Volver a Artículos     
1998.- San José crucificado

19/03/2018

Aunque estar completamente seguros es errar en voz alta, nadie sabe cómo murió San José. Quienes lo supieron, callaron, y luego, con la memoria colectiva desorientada, la tradición le hizo morir de viejo y convertirle en “patrono de la buena muerte” —para poder morir así, de muerte natural al lado de su hijo Jesús, tenía que ser viejo, con el cuerpo apagado y ya sin ascuas, nacido y crecido viejo, un patriarca venerable que acompañaba a su esposa la virgen María.

“El Evangelio según Jesucristo” es una novela del escritor portugués José Saramago, Premio Nobel de Literatura en 1998, que cuando la década de los noventa se andaba abriendo decidió escribirla y poner en el asunto mensajes irreflexivos.

Un evangelio, del latín “evangelium”, es una buena nueva y a caballo entre unos y otros —los sinópticos y los apócrifos—, está ese evangelio de Saramago, una fantasía que aunque expone algunas cosas hermosas y bellamente aderezadas resulta escandalosa y maldita en el contexto de un caos escabroso y blasfemo.

El Jesús de Saramago nació en Belén, pero no de madre virgen pues ella tuvo otros ocho hijos. Y el padre, José, el carpintero de Nazaret, no murió en los brazos de su hijo Jesús sino crucificado por error en el barullo de un motín contra los romanos; murió en una cruz anónima, él solo con su propia muerte y su propia vida recorriéndole a espumarajos el alma y los recuerdos del alma, sin nadie que le asistiera —en la cruz número 40—. Pasaba por allí y lo crucificaron junto a 39 guerrilleros rebeldes.

Cuando eso sucedió, el carpintero José era un hombre joven, en la flor de la vida, y acababa de cumplir treinta y tres años —la misma edad que supuestamente tenía su hijo Jesús cuando le crucificaron en el monte Gólgota de Jerusalén—. Podría haber gritado “soy inocente”, pero se calló, desistió, y eso que dejaba viuda y nueve hijos, siete varones y dos mujeres. El mayor se llamaba Jesús y pudo hacer algo para evitarlo, un milagro, pero no había llegado aún su hora. Lo que sí hizo, niño de 10 años apenas, fue arrodillarse al lado del cadáver del padre ya descolgado de la cruz, y llorar, querer tocarlo, excavar la tumba y ayudar a su madre a enterrarlo allí, en Séforis, a pocas millas de Nazaret. Luego, de vuelta a casa bajo una lluvia impenitente, cubierto de barro y tiritando de frío, como a la madre no le salían las palabras tuvo que decir al resto de los hermanos: “padre murió, le crucificaron con los guerrilleros”.

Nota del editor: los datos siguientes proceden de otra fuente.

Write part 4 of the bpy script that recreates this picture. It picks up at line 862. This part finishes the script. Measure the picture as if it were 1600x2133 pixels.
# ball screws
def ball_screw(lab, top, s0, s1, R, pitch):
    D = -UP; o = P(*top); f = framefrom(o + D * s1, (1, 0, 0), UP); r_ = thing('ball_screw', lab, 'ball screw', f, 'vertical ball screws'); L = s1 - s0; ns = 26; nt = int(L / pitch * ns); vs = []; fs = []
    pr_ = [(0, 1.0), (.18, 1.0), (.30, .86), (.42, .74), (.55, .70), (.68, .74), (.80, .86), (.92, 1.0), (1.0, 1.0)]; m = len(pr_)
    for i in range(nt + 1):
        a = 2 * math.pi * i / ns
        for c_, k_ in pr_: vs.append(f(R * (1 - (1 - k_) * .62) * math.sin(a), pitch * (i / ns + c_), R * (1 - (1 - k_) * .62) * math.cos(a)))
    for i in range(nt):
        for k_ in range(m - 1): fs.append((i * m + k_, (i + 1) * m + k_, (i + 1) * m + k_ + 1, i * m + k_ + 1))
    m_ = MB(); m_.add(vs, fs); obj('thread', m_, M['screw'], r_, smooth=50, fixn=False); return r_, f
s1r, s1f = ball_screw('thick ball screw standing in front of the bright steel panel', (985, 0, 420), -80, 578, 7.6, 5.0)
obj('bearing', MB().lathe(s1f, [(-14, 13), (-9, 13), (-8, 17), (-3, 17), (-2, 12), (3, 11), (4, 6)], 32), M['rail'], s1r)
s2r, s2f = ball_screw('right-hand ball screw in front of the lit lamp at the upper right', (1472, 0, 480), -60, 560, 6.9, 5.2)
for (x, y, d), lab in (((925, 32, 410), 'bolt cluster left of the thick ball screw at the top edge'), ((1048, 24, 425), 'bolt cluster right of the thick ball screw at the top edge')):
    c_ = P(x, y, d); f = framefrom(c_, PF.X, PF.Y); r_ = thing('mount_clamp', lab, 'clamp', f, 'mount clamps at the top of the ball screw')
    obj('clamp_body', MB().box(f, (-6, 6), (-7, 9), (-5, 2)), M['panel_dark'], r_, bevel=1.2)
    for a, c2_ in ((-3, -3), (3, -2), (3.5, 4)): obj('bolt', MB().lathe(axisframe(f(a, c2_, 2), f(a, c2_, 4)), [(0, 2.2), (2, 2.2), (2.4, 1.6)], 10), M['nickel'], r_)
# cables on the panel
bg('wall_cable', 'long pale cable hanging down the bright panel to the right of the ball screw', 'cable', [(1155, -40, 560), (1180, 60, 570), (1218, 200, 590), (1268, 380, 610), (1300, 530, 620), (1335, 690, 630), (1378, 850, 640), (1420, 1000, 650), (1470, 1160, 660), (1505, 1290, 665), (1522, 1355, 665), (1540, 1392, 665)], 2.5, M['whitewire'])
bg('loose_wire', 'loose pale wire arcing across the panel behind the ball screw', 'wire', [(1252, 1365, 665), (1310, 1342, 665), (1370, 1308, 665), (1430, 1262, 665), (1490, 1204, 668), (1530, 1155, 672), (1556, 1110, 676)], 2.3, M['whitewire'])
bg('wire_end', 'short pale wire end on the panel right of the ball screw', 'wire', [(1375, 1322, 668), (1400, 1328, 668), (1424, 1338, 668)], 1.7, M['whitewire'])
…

Pocos días después, María le explicó al muchacho algunas de las cosas ordinarias y extraordinarias que acaecieron cuando su nacimiento, ocurrido en Belén por tener que obedecer órdenes romanas de censo y empadronamiento.

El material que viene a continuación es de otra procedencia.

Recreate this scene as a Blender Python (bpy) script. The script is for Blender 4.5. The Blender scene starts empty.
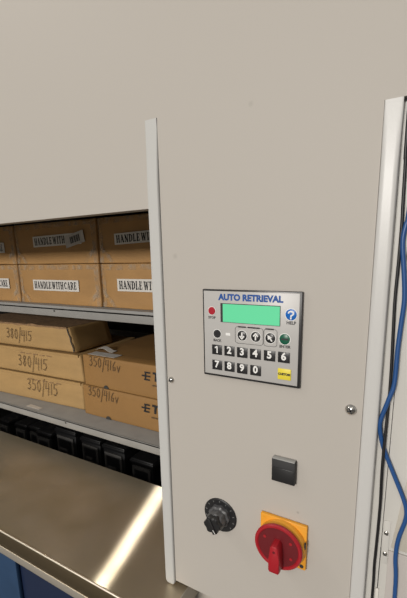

En Belén de Judea, aparte del hecho nada habitual de verse obligado a nacer en la mayor de las pobrezas y desamparo, el hijo de José y de María nació como todos los hijos de los hombres, sucio de la sangre de la madre, viscoso de sus mucosidades y sufriendo en silencio.

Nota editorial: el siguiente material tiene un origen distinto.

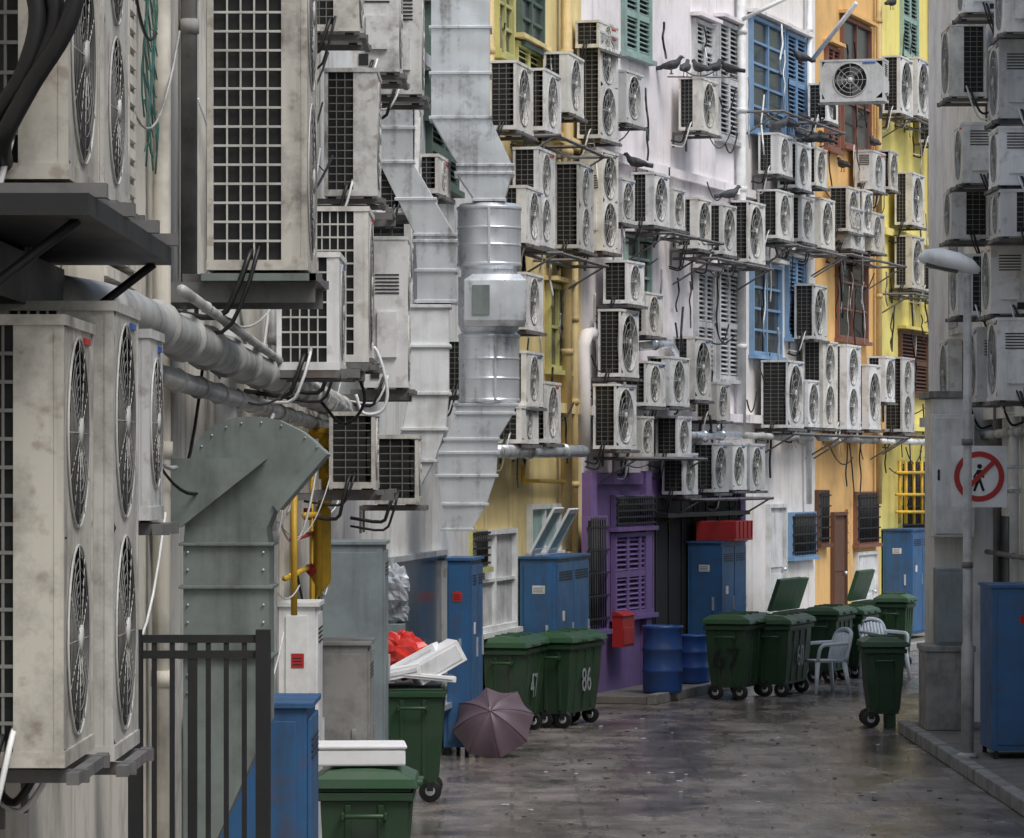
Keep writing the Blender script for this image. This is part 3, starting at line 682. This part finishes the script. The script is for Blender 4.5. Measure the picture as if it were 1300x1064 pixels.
def bin_(x0,xm,x1,y0,y1,i,label=None,wheels=4,lid='closed',Dc=None,Wc=None):
    a,b,u,n=wall_uv(i); s=(y1-HY)/CH; d=F/s
    D=Dc or clamp((xm-x0)/s/n.x,.5,.85); c=Vector((X(xm,d),d,0))
    k=(x1-CX)/F; den=u.x-k*u.y; t=(k*c.y-c.x)/den if abs(den)>1e-4 else 1
    W=Wc or (clamp(t,.55,1.35) if t>0 else .6)
    o=c-n*D; H=(y1-y0)/s; rz=math.atan2(n.y,n.x)
    e=bin_mesh(D,W,H,wheels,lid).obj('green_wheelie_bin',o,rz,bevel=.012)
    if label:
        cu=bpy.data.curves.new('number','FONT'); cu.body=label; cu.size=.38; cu.extrude=.002; cu.align_x='CENTER'
        cu.materials.append(dark if label=='67' else greyb)
        t=bpy.data.objects.new('painted_number',cu); sc.collection.objects.link(t); t.parent=e
        if label=='67': t.location=(D*.5,.022,H*.36); t.rotation_euler=(math.radians(90)+.06,0,0)
        else: t.location=(D-.022,W*.5,H*.36); t.rotation_euler=(math.radians(90),0,math.radians(90))
    return e
bin_(615,666,711,806,936,2,'47'); bin_(690,726,768,800,926,3,'86')
bin_(893,950,986,778,890,3,'67'); bin_(975,1003,1034,779,886,4,'60'); bin_(1030,1064,1086,768,868,4,'8'); bin_(1072,1096,1116,768,862,4,'2')
bin_(1110,1152,1163,806,925,0,None,2,Wc=.7)
bin_(985,1022,1056,765,860,4,None,4,'open'); bin_(1015,1030,1058,765,855,4,None,4,'open'); bin_(1092,1120,1140,752,845,5,None,4,'open'); bin_(1125,1152,1163,752,850,5)
bin_(488,566,579,852,1020,0,None,4,'open2',Dc=.58,Wc=.9)
d=34.5
mb=MB()
def slabf(px,py,w,h,t,ry,rz,yy=0):
    M=Matrix.Translation((X(px,d),d+.25+yy,Z(py,d)))@Matrix.Rotation(rz,4,'Z')@Matrix.Rotation(ry,4,'Y'); mb.box((-w/2,-t/2,-h/2),(w/2,t/2,h/2),foam,M)
    mb.box((-w/2+.03,-t/2-.01,-h/2+.03),(w/2-.03,-t/2-.001,h/2-.03),whitep,M)
slabf(552,842,.46,.20,.35,-.5,.25); slabf(522,840,.5,.08,.4,-.5,-.1,yy=.1); slabf(506,854,.35,.10,.4,-.2,.1,yy=-.05); slabf(540,860,.5,.05,.45,.1,.1)
mb.obj('styrofoam_packaging',bevel=.01)
def lump(name,c,r,m,sc_=(1,1,1)):
    mb=MB(); vs=[];n=22;k=16
    for i in range(k+1):
        for j in range(n):
            th=math.pi*i/k; ph=2*math.pi*j/n; v=Vector((math.sin(th)*math.cos(ph),math.sin(th)*math.sin(ph),math.cos(th)))
            q=1+.35*mathutils.noise.noise(v*2.6+Vector(c))+.16*mathutils.noise.noise(v*8)
            vs.append((c[0]+v.x*r*q*sc_[0],c[1]+v.y*r*q*sc_[1],c[2]+v.z*r*q*sc_[2]))
    fs=[(i*n+j,i*n+(j+1)%n,(i+1)*n+(j+1)%n,(i+1)*n+j) for i in range(k) for j in range(n)]
    mb.add(vs,fs,m,False); mb.tube([(c[0],c[1],c[2]+r*sc_[2]*.85),(c[0]+.02,c[1],c[2]+r*sc_[2]*1.15)],[r*.2,r*.05],m,7); return mb.obj(name)
lump('red_plastic_bag',(X(510,35.1),35.1,Z(832,35.1)),.22,bag,(1,1,.9))
lump('clear_plastic_bag',(X(500,36),36,Z(745,36)),.16,greyb,(.9,1,1.2)); lump('clear_plastic_bag',(X(498,36),36.1,Z(775,36)),.15,greyb)
mb=MB(); mb.box((-1.18,35.7,1.05),(-.98,36.3,1.52),greyp); mb.box((-1.3,35.7,1.0),(-.9,36.3,1.048),steel)
for x in (-1.28,-.94):
    for y in (35.72,36.25): mb.box((x,y,0),(x+.03,y+.03,.998),steel)
mb.obj('waste_stand')
bin_mesh(.6,.7,1.12,4).obj('green_wheelie_bin',(-1.2,24,0),0,bevel=.01)
mb=MB(); mb.box((0,0,0),(.6,.42,.1),foam); mb.box((-.01,-.01,.102),(.61,.43,.13),foam); mb.obj('styrofoam_box',(-1.25,24.05,1.105),.06,bevel=.012)
def drum(px,py,m,r=.27,h=.86,zb=.1):
    s=(py-HY)/(CH-zb); d=F/s; mb=MB()
    mb.lathe([(r*.9,0),(r*.97,.02),(r,.05),(r,h*.3),(r*1.04,h*.32),(r*1.04,h*.35),(r,h*.37),(r,h*.62),(r*1.04,h*.64),(r*1.04,h*.67),(r,h*.69),(r,h*.94),(r*1.05,h*.96),(r*1.05,h),(r*.98,h),(r*.96,h*.97)],m,n=32)
    mb.tube([(r*.4,.05,h*.97),(r*.4,.05,h)],.04,m,10); mb.obj('blue_plastic_drum',(X(px,d),d,zb))
drum(841,880,bluebar,.25); drum(882,868,bluebar,.2,.65)
# ------------------------------------------------------------ umbrella
mb=MB(); Rr=.43; ax=Vector((-.12,-.80,.55)).normalized(); q=ax.to_track_quat('Z','Y').to_matrix().to_4x4()@Matrix.Rotation(.25,4,'Z')
vs=[];fs=[];G=8;S=6;J=7
for j in range(J+1):
    for k in range(G*S):
        a=2*math.pi*k/(G*S); fr=(k%S)/S; dip=math.sin(math.pi*fr)
        rr=j/J; rad=Rr*rr*(1-.12*dip*rr); zq=.23*(1-rr**2.1)-.04*dip*rr
        vs.append(q@Vector((rad*math.cos(a),rad*math.sin(a),zq)))
for j in range(J):
    for k in range(G*S):
        l=(k+1)%(G*S); fs.append((j*G*S+k,j*G*S+l,(j+1)*G*S+l,(j+1)*G*S+k))
mb.add(vs,fs,umb,True)
for g in range(G):
    mb.tube([q@Vector((Rr*t/6*math.cos(2*math.pi*g/G),Rr*t/6*math.sin(2*math.pi*g/G),.23*(1-(t/6)**2.1)+.002)) for t in range(7)],.0035,umb,4)
mb.tube([q@Vector((0,0,.29)),q@Vector((0,0,.2)),q@Vector((0,0,-.38))],.007,galv,6)
mb.tube([q@Vector((0,0,-.38)),q@Vector((0,0,-.46)),q@Vector((.03,0,-.50)),q@Vector((.07,0,-.48)),q@Vector((.075,0,-.44))],.013,blk,8)
mz=min(v[2] for v in vs)
dU=40.2; mb.obj('umbrella',(X(626,dU),dU,-mz+.005))
def chair(px,py,rz):
    s=(py-HY)/CH; d=F/s; mb=MB(); m=chairm
    mb.loft([(-.22,.22,-.21,.21,.41),(-.24,.24,-.23,.23,.44)],m)
    for x,y,ox,oy in ((-.2,-.19,-.05,-.05),(.2,-.19,.05,-.05),(-.2,.19,-.05,.07),(.2,.19,.05,.07)):
        mb.tube([(x,y,.43),(x+ox,y+oy,0)],[.036,.024],m,8)
    for k in range(7):
        x=-.19+k*.38/6; mb.tube([(x,.20,.44),(x*1.05,.25,.62),(x*1.02,.29,.80-abs(x)*.15)],.018,m,6,flat=1.5)
    mb.tube(smoothpath([(-.24,.2,.43),(-.245,.26,.68),(-.19,.30,.80),(0,.32,.84),(.19,.30,.80),(.245,.26,.68),(.24,.2,.43)],4),.026,m,8)
    for sx in (-1,1): mb.tube(smoothpath([(sx*.245,.25,.66),(sx*.275,0,.65),(sx*.265,-.17,.62),(sx*.22,-.2,.43)],4),.024,m,8)
    mb.obj('white_plastic_chair',(X(px,d),d,0),rz)
chair(1046,880,math.radians(-68)); chair(1124,862,math.radians(40))
# ------------------------------------------------------------ street lamp, sign, right side
dL=38.4; xL=4.44; mb=MB(); zt=Z(350,dL)
mb.tube([(xL,dL,.12),(xL,dL,1.2),(xL,dL,1.25),(xL,dL,zt)],[.062,.06,.045,.04],pvc,14)
mb.lathe([(.11,.12),(.11,.15),(.07,.17)],pvc,(xL,dL,0),16)
mb.tube([(xL,dL,zt-.05),(xL-.01,dL,zt+.05),(xL-.08,dL,zt+.09)],.04,whitep,10)
M=Matrix.Translation((xL+.08,dL,zt+.02))@Matrix.Rotation(.22,4,'Y')
mb.tube([(.03,0,.03),(-.06,0,.05),(-.2,0,.07),(-.38,0,.07),(-.52,0,.05),(-.58,0,.03)],[.03,.075,.095,.1,.075,.02],whitep,14,M=M,flat=1.35)
mb.box((-.5,-.07,-.045),(-.18,.07,.0),glass,M)
for zb in (2.0,3.2): mb.tube([(xL,dL,zb-.03),(xL,dL,zb+.03)],.055,steel,12)
mb.obj('street_lamp')
mb=MB(); mb.box((4.82,45,0),(5.498,46,3.75),W_rgt); mb.box((4.76,44.95,3.752),(5.497,46.1,3.83),conc); mb.obj('masonry_pier',bevel=.01)
dd=44.6; mb=MB(); mb.box((X(1184,dd),dd,Z(682,dd)),(X(1237,dd),dd+.39,Z(526,dd)),whitep); mb.box((X(1187,dd),dd-.02,Z(678,dd)),(X(1234,dd),dd-.001,Z(530,dd)),whitep); mb.box((X(1190,dd),dd-.035,Z(610,dd)),(X(1193,dd),dd-.02,Z(596,dd)),darksteel)
mb.obj('white_utility_box',bevel=.008)
dd=42.4; mb=MB(); mb.box((4.46,dd,.121),(X(1237,dd),dd+.8,Z(828,dd)),conc); mb.box((4.44,dd-.02,Z(828,dd)+.001),(X(1239,dd),dd+.82,Z(820,dd)),conc); mb.obj('concrete_plinth',bevel=.012)
mb=MB(); zb=Z(820,dd)+.002; x0=X(1191,dd);x1=X(1236,dd)
mb.box((x0,dd+.1,zb),(x1,dd+.5,Z(722,dd)),greyp); mb.box((x0+.02,dd+.08,zb+.03),(x1-.02,dd+.099,Z(727,dd)),greyp); mb.box((x1-.07,dd+.06,zb+.35),(x1-.04,dd+.08,zb+.45),galv); mb.obj('grey_utility_box',bevel=.008)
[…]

La crucifixión del niño que nació pobre y desvalido hace 2018 años y que la humanidad y la historia se encargaron de encumbrar al lugar más alto de todos los lugares altos y de convertirlo en un hito desde el que los hombres arrancaron a contar y a descontar años y siglos, a Saramago, le mereció menos literatura y detalles que los dedicados a la supuesta crucifixión de su padre.

Con estos versos de Fernando Pessoa, un escritor, novelista, poeta, periodista y dramaturgo portugués que se sentaba en el histórico bar “A Brasileira” en el barrio de Chiado en Lisboa: “Quanto amei ou deixei de amar é a mesma saudade em mim”. “Quanto fui, quanto nâo fui, tuddo isso sou...” —“cuanto fui, cuanto no fui, todo eso soy. Cuanto quise, cuanto no quise, todo eso me forma. Cuanto amé o dejé de amar es la misma saudade en mí”—, atando cabos afirmo que en el diccionario de la RAE saudade es un sinónimo de soledad, nostalgia y añoranza; y aunque estar completamente seguros es errar en voz alta, suena como si un aria sublime de “La flauta Mágica” que Wolfgang Amadeus Mozart estrenó cuando tenía treinta y cinco años.